John: “Yes man… you know, since I was a little kid, I was always in love with the whole Superman mythology and, ya know, later on as an adult I came to understand why we are so affected the Superman mythology and I started studying Psychology and Greek Theatre and when we studied Frederick Nietzsche, the great German philosopher, and he wrote about “Das Übermensch”, right?”

Me: “The Superman.”
John: “The Superman. The Overman. And he said that it is within the human nature always to look up to someone greater than you are, to aspire, to need to aspire and so the Greeks had this in Greek Mythology and the Romans had it with Roman Mythology and so many years later, they created the Superman mythology which is simply a modern incarnation. So, what Jerry Siegel did was that he tapped into that old concept, that old mythology, Greek and Roman and he made it a new American mythology. He made a modern mythology and instead of having Gods, like the Greeks and the Romans did like Zeus and Apollo…we called him Superman.
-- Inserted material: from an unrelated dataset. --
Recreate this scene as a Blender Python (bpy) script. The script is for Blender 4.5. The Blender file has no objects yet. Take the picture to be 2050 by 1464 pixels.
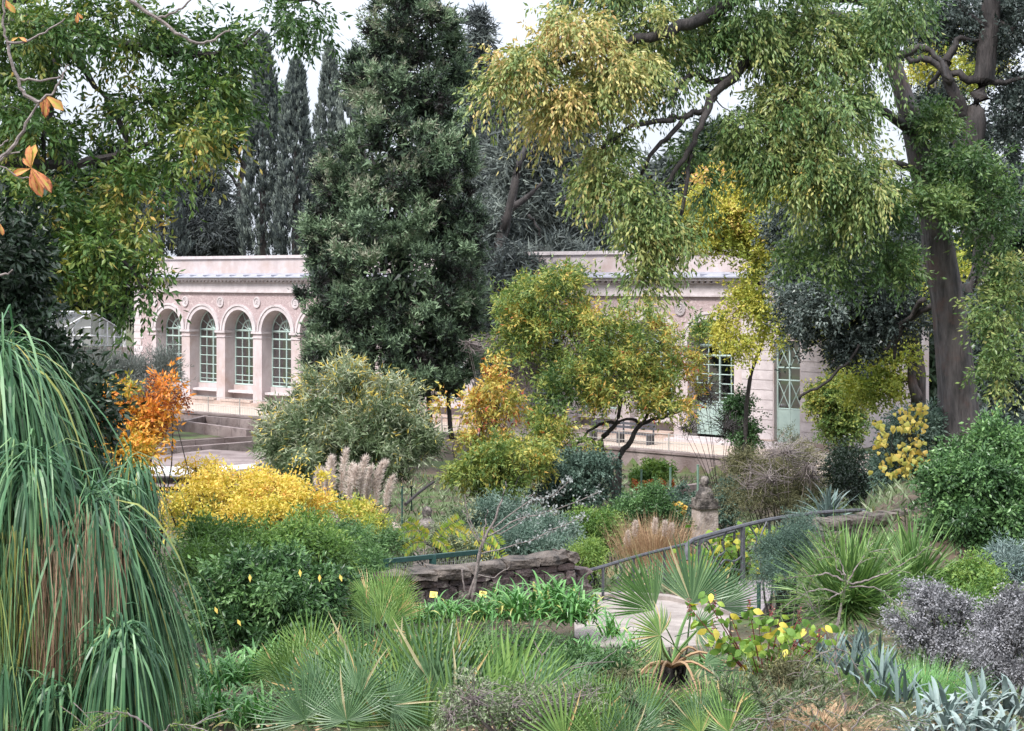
import bpy, bmesh, math, random
import numpy as np
from mathutils import Vector, Matrix
R = math.radians
rng = np.random.default_rng(7)
random.seed(7)
scene = bpy.context.scene
col = scene.collection

# ------------------------------------------------------------------ camera, world, sun, exposure
F = 3200.0; CX = 1025.0; HY = 557.0; CZ = 8.0
cd = bpy.data.cameras.new('camera'); cam = bpy.data.objects.new('camera', cd); col.objects.link(cam)
cam.location = (0, 0, CZ); cam.rotation_euler = (R(90), 0, 0)
cd.sensor_width = 36; cd.lens = F / 2050 * 36; cd.shift_y = -(732 - HY) / 2050
cd.clip_start = 0.1; cd.clip_end = 2000
scene.camera = cam
w = bpy.data.worlds.new('World'); scene.world = w; w.use_nodes = True
nt = w.node_tree; nt.nodes.clear()
out = nt.nodes.new('ShaderNodeOutputWorld'); bg = nt.nodes.new('ShaderNodeBackground')
sky = nt.nodes.new('ShaderNodeTexSky'); sky.sky_type = 'NISHITA'; sky.sun_disc = False
SUN_EL, SUN_AZ = 50, 215          # compass azimuth measured from +Y towards +X
sky.sun_elevation = R(SUN_EL); sky.sun_rotation = R(SUN_AZ)
sky.air_density = 1.0; sky.dust_density = 3.0; sky.ozone_density = 1.0
bc = nt.nodes.new('ShaderNodeMix'); bc.data_type = 'RGBA'; bc.inputs['Factor'].default_value = 0.86
tc = nt.nodes.new('ShaderNodeTexCoord'); nz = nt.nodes.new('ShaderNodeTexNoise'); nz.inputs['Scale'].default_value = 2.2; nz.inputs['Detail'].default_value = 6
cr_ = nt.nodes.new('ShaderNodeValToRGB'); cr_.color_ramp.elements[0].position = .3; cr_.color_ramp.elements[1].position = .72
cr_.color_ramp.elements[0].color = (7.6, 8.2, 9.3, 1); cr_.color_ramp.elements[1].color = (9.6, 10.0, 10.8, 1)
nt.links.new(tc.outputs['Generated'], nz.inputs['Vector']); nt.links.new(nz.outputs['Fac'], cr_.inputs['Fac'])
nt.links.new(sky.outputs['Color'], bc.inputs['A']); nt.links.new(cr_.outputs['Color'], bc.inputs['B'])
sx = nt.nodes.new('ShaderNodeSeparateXYZ'); nt.links.new(tc.outputs['Generated'], sx.inputs[0])
mr_ = nt.nodes.new('ShaderNodeMapRange'); mr_.inputs['From Min'].default_value = 0; mr_.inputs['From Max'].default_value = 1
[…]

We had him descend the way the Gods did in the old mythologies and, anyway, and so of course we aspire to be super, right? We aspire to be stronger than we are, we aspire to be a good guy the way he is…and so…when I was a little boy, I was the kid who was always hiding under the covers with a flashlight at night, my mom would say “it’s time to go to bed” and I would be under the covers reading Superman or some of the other superhero roles because I wanted to be great ya know, and so I feel really lucky to have been part of this whole mythology and certainly I’m happy, and Dean and I was talking about this today, we realize that it has been our responsibility in this lifetime to carry the torch for those years. For those during the 90’s. Now the torch is being passed to new guys and those guys will carry the torch and then those guys will get old and die and then the torch will keep on going and I’m going to predict that 100 years from now, it will be a Comic Con someplace and someone will be asking some other Lex Luther the same questions and that’s the way it goes. So it’s like you’re up. I’m it right now but the next guys are coming up fast.”

Me: “There’s always respect for the classics.”
John: “There’s always respect for the ideas, the writers, the superhero and it’ll still be here when you’re 90 years old. Respect to the master right and so, anyway, I’m so lucky to have been a part of this world and I try my best to live up to the responsibility.”